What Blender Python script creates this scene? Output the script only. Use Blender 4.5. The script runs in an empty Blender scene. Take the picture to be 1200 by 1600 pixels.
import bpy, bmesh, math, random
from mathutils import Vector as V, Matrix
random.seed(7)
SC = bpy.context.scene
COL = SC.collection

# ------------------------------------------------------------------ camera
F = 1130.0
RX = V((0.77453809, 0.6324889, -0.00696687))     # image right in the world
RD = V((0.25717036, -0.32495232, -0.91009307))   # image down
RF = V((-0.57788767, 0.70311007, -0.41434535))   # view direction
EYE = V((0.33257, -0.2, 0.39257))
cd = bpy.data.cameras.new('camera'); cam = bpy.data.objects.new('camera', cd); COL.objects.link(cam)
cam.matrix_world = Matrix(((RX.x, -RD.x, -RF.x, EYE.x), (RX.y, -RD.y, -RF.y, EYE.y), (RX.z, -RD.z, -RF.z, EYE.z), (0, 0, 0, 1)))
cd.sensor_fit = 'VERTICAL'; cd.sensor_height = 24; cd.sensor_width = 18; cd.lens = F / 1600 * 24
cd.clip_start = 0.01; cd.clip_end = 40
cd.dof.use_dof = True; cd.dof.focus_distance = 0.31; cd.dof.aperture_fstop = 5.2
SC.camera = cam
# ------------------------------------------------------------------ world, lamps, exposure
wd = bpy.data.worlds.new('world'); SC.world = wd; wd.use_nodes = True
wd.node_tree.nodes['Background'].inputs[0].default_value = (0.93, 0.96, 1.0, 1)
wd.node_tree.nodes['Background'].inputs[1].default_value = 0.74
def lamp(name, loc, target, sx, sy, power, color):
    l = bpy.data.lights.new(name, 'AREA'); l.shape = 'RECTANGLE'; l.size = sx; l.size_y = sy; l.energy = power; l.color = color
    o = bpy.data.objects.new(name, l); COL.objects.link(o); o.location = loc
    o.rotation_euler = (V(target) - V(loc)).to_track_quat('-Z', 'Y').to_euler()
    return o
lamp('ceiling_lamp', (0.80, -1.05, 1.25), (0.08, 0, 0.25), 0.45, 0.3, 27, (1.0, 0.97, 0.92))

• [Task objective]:
In the listing above, reproduce the first line and each one after it through the line that contains "COL = SC.collection".

• [Response]:
What Blender Python script creates this scene? Output the script only. Use Blender 4.5. The script runs in an empty Blender scene. Take the picture to be 1200 by 1600 pixels.
import bpy, bmesh, math, random
from mathutils import Vector as V, Matrix
random.seed(7)
SC = bpy.context.scene
COL = SC.collection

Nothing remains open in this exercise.